───── Given data
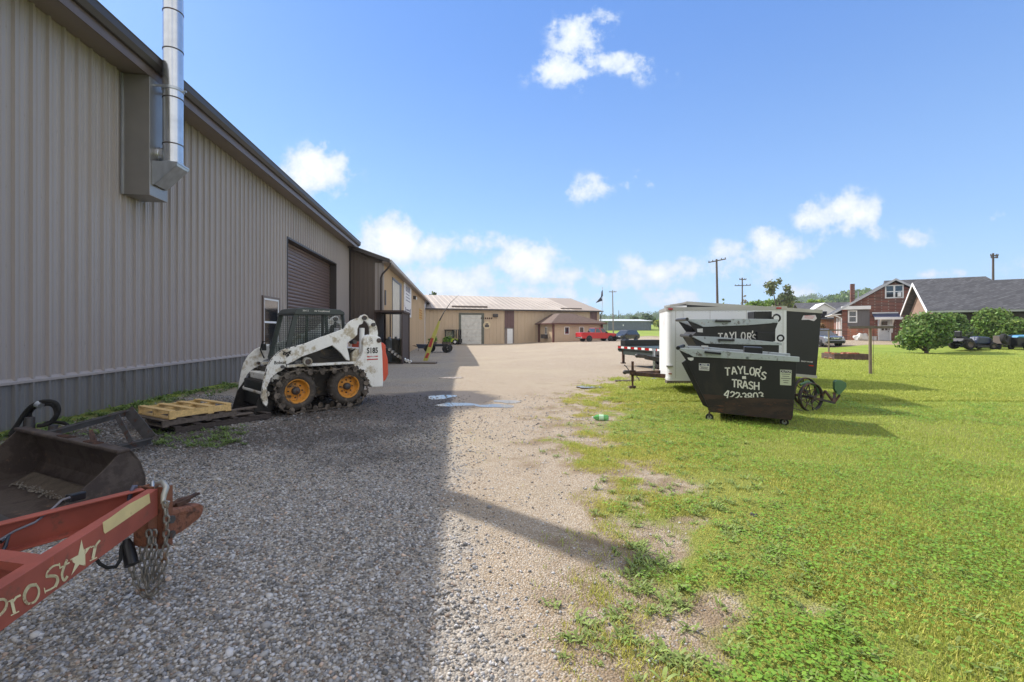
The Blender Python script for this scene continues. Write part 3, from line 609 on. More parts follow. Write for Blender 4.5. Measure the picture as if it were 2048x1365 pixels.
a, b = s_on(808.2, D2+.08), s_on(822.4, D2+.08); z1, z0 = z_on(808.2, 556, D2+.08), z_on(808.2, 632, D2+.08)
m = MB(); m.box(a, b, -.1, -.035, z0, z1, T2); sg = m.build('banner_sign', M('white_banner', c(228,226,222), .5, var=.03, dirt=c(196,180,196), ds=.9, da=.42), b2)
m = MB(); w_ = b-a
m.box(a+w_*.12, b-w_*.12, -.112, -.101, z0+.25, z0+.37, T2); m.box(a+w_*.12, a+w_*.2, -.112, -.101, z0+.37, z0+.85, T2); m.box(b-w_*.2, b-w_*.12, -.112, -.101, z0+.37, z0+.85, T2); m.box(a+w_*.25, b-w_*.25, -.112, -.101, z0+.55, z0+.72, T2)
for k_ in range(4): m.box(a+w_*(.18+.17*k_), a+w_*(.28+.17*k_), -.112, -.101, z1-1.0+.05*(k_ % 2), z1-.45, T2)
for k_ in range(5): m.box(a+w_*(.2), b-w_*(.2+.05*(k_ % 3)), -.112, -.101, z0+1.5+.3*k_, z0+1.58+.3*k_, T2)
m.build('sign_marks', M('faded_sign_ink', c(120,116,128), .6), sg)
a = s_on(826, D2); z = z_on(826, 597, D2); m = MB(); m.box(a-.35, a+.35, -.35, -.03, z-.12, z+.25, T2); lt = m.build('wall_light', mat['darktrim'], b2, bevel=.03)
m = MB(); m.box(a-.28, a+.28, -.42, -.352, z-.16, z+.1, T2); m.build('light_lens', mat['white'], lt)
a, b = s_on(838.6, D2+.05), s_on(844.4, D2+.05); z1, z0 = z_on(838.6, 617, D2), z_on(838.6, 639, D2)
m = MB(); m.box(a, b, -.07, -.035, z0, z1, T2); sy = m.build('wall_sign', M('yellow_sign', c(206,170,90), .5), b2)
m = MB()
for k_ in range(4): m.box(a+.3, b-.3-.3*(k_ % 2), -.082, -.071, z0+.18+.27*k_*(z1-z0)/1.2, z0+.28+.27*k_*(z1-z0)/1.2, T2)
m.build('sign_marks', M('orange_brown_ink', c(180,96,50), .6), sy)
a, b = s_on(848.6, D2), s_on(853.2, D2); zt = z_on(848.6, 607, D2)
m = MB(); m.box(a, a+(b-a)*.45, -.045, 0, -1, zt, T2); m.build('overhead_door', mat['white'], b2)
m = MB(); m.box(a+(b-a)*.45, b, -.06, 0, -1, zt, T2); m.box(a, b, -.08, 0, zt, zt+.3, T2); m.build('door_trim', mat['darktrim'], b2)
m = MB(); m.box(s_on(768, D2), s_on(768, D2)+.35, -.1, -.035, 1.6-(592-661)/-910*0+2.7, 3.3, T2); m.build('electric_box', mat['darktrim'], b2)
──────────
▸ **Aim**: Print out the material word for word, omitting the pictures.

▸ **Task response**:
The Blender Python script for this scene continues. Write part 3, from line 609 on. More parts follow. Write for Blender 4.5. Measure the picture as if it were 2048x1365 pixels.
a, b = s_on(808.2, D2+.08), s_on(822.4, D2+.08); z1, z0 = z_on(808.2, 556, D2+.08), z_on(808.2, 632, D2+.08)
m = MB(); m.box(a, b, -.1, -.035, z0, z1, T2); sg = m.build('banner_sign', M('white_banner', c(228,226,222), .5, var=.03, dirt=c(196,180,196), ds=.9, da=.42), b2)
m = MB(); w_ = b-a
m.box(a+w_*.12, b-w_*.12, -.112, -.101, z0+.25, z0+.37, T2); m.box(a+w_*.12, a+w_*.2, -.112, -.101, z0+.37, z0+.85, T2); m.box(b-w_*.2, b-w_*.12, -.112, -.101, z0+.37, z0+.85, T2); m.box(a+w_*.25, b-w_*.25, -.112, -.101, z0+.55, z0+.72, T2)
for k_ in range(4): m.box(a+w_*(.18+.17*k_), a+w_*(.28+.17*k_), -.112, -.101, z1-1.0+.05*(k_ % 2), z1-.45, T2)
for k_ in range(5): m.box(a+w_*(.2), b-w_*(.2+.05*(k_ % 3)), -.112, -.101, z0+1.5+.3*k_, z0+1.58+.3*k_, T2)
m.build('sign_marks', M('faded_sign_ink', c(120,116,128), .6), sg)
a = s_on(826, D2); z = z_on(826, 597, D2); m = MB(); m.box(a-.35, a+.35, -.35, -.03, z-.12, z+.25, T2); lt = m.build('wall_light', mat['darktrim'], b2, bevel=.03)
m = MB(); m.box(a-.28, a+.28, -.42, -.352, z-.16, z+.1, T2); m.build('light_lens', mat['white'], lt)
a, b = s_on(838.6, D2+.05), s_on(844.4, D2+.05); z1, z0 = z_on(838.6, 617, D2), z_on(838.6, 639, D2)
m = MB(); m.box(a, b, -.07, -.035, z0, z1, T2); sy = m.build('wall_sign', M('yellow_sign', c(206,170,90), .5), b2)
m = MB()
for k_ in range(4): m.box(a+.3, b-.3-.3*(k_ % 2), -.082, -.071, z0+.18+.27*k_*(z1-z0)/1.2, z0+.28+.27*k_*(z1-z0)/1.2, T2)
m.build('sign_marks', M('orange_brown_ink', c(180,96,50), .6), sy)
a, b = s_on(848.6, D2), s_on(853.2, D2); zt = z_on(848.6, 607, D2)
m = MB(); m.box(a, a+(b-a)*.45, -.045, 0, -1, zt, T2); m.build('overhead_door', mat['white'], b2)
m = MB(); m.box(a+(b-a)*.45, b, -.06, 0, -1, zt, T2); m.box(a, b, -.08, 0, zt, zt+.3, T2); m.build('door_trim', mat['darktrim'], b2)
m = MB(); m.box(s_on(768, D2), s_on(768, D2)+.35, -.1, -.035, 1.6-(592-661)/-910*0+2.7, 3.3, T2); m.build('electric_box', mat['darktrim'], b2)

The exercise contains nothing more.